Police in Pakistan say the use of digital currencies, including bitcoin, for international terror financing, as well as crimes such as extortion and ransom, is on the rise as authorities move to crack down on illegal methods of money transfer.
Bitcoin is the most common virtual currency and is used as a vehicle for moving money around the world quickly and anonymously via the web without the need for third-party verification.
Militant groups worldwide, including Daesh, are increasingly calling on supporters to donate using the digital currency. Pakistan recently moved to meet 27 targets set for it in 2018 when the South Asian nation was placed on a Financial Action Task Force (FATF) “grey list” of countries with inadequate controls over terror financing. The task force has urged Pakistan to complete an internationally agreed action plan by February 2021. The next virtual plenary of the task force is scheduled for February 22-25.
“We are seeing this trend (of using bitcoin for crimes) since we tightened the noose around illegal systems of transferring funds,” Raja Umar Khattab, head of the Transnational Terrorists Intelligence Group in Sindh’s counterterrorism police, told Arab News.
Last month, Khattab arrested Hafiz Muhammad Omar bin Khalid, a Pakistani engineering student charged with sending bitcoin donations to militants in Syria.

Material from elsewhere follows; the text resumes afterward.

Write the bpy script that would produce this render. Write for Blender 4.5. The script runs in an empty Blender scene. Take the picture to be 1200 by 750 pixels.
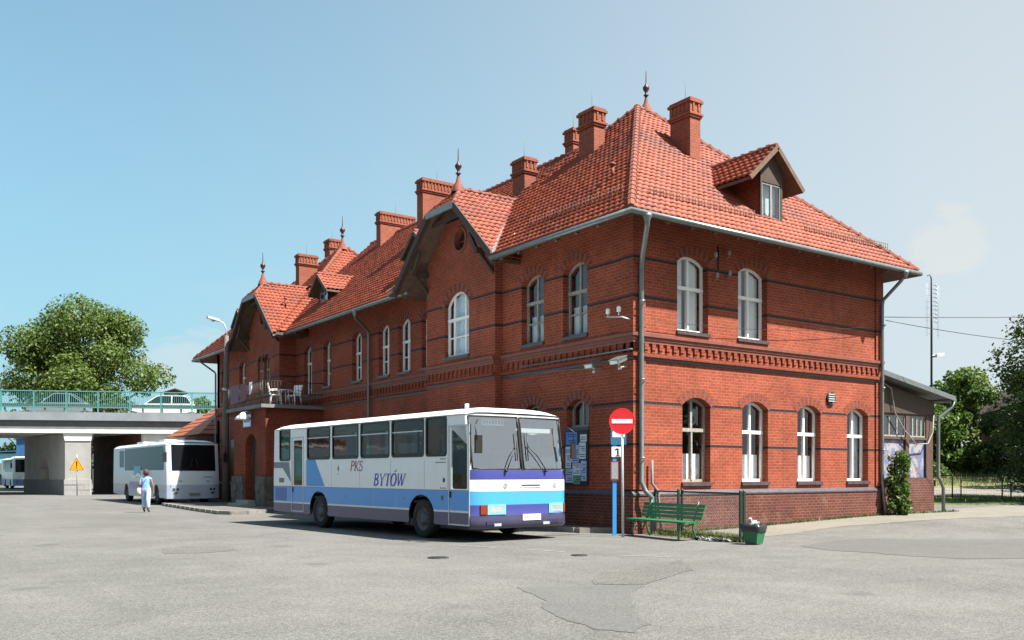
import bpy, bmesh, math, random
import numpy as np
from mathutils import Vector, Matrix
from mathutils.geometry import tessellate_polygon
random.seed(7); RNG = np.random.default_rng(11)
R = math.radians
scene = bpy.context.scene
COL = scene.collection

# ------------------------------------------------------------------ helpers
class MB:
    """collects faces; build() links them as ONE mesh object"""
    def __init__(s):
        s.v = []; s.f = []; s.m = []; s.uv = []; s.sm = []
    def face(s, pts, m=0, uv=None, smooth=False):
        b = len(s.v); s.v += [tuple(p) for p in pts]
        s.f.append(tuple(range(b, b + len(pts)))); s.m.append(m); s.uv.append(uv); s.sm.append(smooth)
    def faces(s, verts, fs, m=0, smooth=False):
        b = len(s.v); s.v += [tuple(p) for p in verts]
        for f in fs:
            s.f.append(tuple(i + b for i in f)); s.m.append(m); s.uv.append(None); s.sm.append(smooth)
    def box(s, x0, x1, y0, y1, z0, z1, m=0):
        v = [(x, y, z) for z in (z0, z1) for y in (y0, y1) for x in (x0, x1)]
        s.faces(v, [(0, 2, 3, 1), (4, 5, 7, 6), (0, 1, 5, 4), (2, 6, 7, 3), (0, 4, 6, 2), (1, 3, 7, 5)], m)
    def obox(s, c, dx, dy, dz, m=0):
        """box from a centre and three half-extent vectors"""
        c, dx, dy, dz = map(Vector, (c, dx, dy, dz))
        v = [c + a * dx + b * dy + k * dz for k in (-1, 1) for b in (-1, 1) for a in (-1, 1)]
        s.faces(v, [(0, 2, 3, 1), (4, 5, 7, 6), (0, 1, 5, 4), (2, 6, 7, 3), (0, 4, 6, 2), (1, 3, 7, 5)], m)
    def beam(s, a, b, w, h, m=0, up=(0, 0, 1)):
        a, b = Vector(a), Vector(b); d = b - a; u = Vector(up)
        sd = d.cross(u)
        if sd.length < 1e-6: sd = Vector((1, 0, 0))
        sd.normalize(); u = sd.cross(d).normalized()
        s.obox((a + b) / 2, d / 2, sd * w / 2, u * h / 2, m)
    def tube(s, pts, r, n=8, m=0, caps=True, smooth=True):
        pts = [Vector(p) for p in pts]; rs = r if isinstance(r, (list, tuple)) else [r] * len(pts)
        rings = []; prev = None
        for i, p in enumerate(pts):
            t = (pts[min(i + 1, len(pts) - 1)] - pts[max(i - 1, 0)]).normalized()
            if prev is None:
                a = t.cross(Vector((0, 0, 1)))
                if a.length < 1e-3: a = t.cross(Vector((1, 0, 0)))
            else: a = prev - t * prev.dot(t)
            a.normalize(); prev = a; b = t.cross(a)
            rings.append([p + (a * math.cos(2 * math.pi * k / n) + b * math.sin(2 * math.pi * k / n)) * rs[i] for k in range(n)])
        vs = [q for rg in rings for q in rg]; fs = []
        for i in range(len(pts) - 1):
            for k in range(n):
                fs.append((i * n + k, i * n + (k + 1) % n, (i + 1) * n + (k + 1) % n, (i + 1) * n + k))
        s.faces(vs, fs, m, smooth)
        if caps:
            s.face(rings[0][::-1], m); s.face(rings[-1], m)
    def lathe(s, prof, c, n=12, m=0, axis='z', smooth=True):
        c = Vector(c); vs = []
        for r, h in prof:
            for k in range(n):
                a = 2 * math.pi * k / n; x, y = r * math.cos(a), r * math.sin(a)
                vs.append(c + (Vector((x, y, h)) if axis == 'z' else Vector((h, x, y)) if axis == 'x' else Vector((x, h, y))))
        fs = [(i * n + k, i * n + (k + 1) % n, (i + 1) * n + (k + 1) % n, (i + 1) * n + k) for i in range(len(prof) - 1) for k in range(n)]
        s.faces(vs, fs, m, smooth)
    def plate(s, outer, holes, T, d0, d1, m=0, mrim=None, back=True):
        """2D outline (with holes) extruded between depths d0 (front) and d1; T(a, z, d) -> world"""
        loops = [outer] + list(holes); mrim = m if mrim is None else mrim
        flat = [p for l in loops for p in l]
        tris = tessellate_polygon([[Vector((p[0], p[1], 0)) for p in l] for l in loops])
        for d, on in ((d0, True), (d1, back)):
            if on: s.faces([T(p[0], p[1], d) for p in flat], [tuple(t) for t in tris], m)
        for l in loops:
            for i in range(len(l)):
                p, q = l[i], l[(i + 1) % len(l)]
                s.face([T(p[0], p[1], d0), T(q[0], q[1], d0), T(q[0], q[1], d1), T(p[0], p[1], d1)], mrim)
    def build(s, name, mats, parent=None, org=(0, 0, 0), fix=True):
        me = bpy.data.meshes.new(name); o3 = Vector(org)
        me.from_pydata([tuple(Vector(p) - o3) for p in s.v], [], s.f)
        if not isinstance(mats, (list, tuple)): mats = [mats]
        for k in mats: me.materials.append(k)
        me.polygons.foreach_set('material_index', s.m)
        me.polygons.foreach_set('use_smooth', s.sm)
        uvl = me.uv_layers.new(name='UVMap'); data = np.zeros((len(me.loops), 2)); li = 0
        for i, f in enumerate(s.f):
            if s.uv[i]:
                for q in s.uv[i]: data[li] = q; li += 1
                continue
            P = [Vector(s.v[k]) for k in f]
            n = Vector((0, 0, 0))
            for k in range(len(P)): 
                a, b = P[k], P[(k + 1) % len(P)]
                n += Vector(((a.y - b.y) * (a.z + b.z), (a.z - b.z) * (a.x + b.x), (a.x - b.x) * (a.y + b.y)))
            ax, ay, az = abs(n.x), abs(n.y), abs(n.z)
            for p in P:
                data[li] = (p.x, p.y) if az >= ax and az >= ay else ((p.y, p.z) if ax >= ay else (p.x, p.z)); li += 1
        uvl.data.foreach_set('uv', data.ravel())
        if fix:
            bm = bmesh.new(); bm.from_mesh(me); bmesh.ops.remove_doubles(bm, verts=bm.verts, dist=1e-5)
            bmesh.ops.recalc_face_normals(bm, faces=bm.faces); bm.to_mesh(me); bm.free()
        o = bpy.data.objects.new(name, me); COL.objects.link(o)
        if parent: o.parent = parent
        return o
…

Khalid had transferred over Rs.1 million ($6,200) when he was caught, according to Omar Shahid Hamid, counterterrorism department (CTD) deputy inspector general.
The student had also previously been arrested, and released, in 2018 for extending financial support to an Al-Qaeda militant in Afghanistan, officials said.
In December 2019, Khalid came across a Telegram account online that guided him on how to help the widows of Daesh militants in Syria.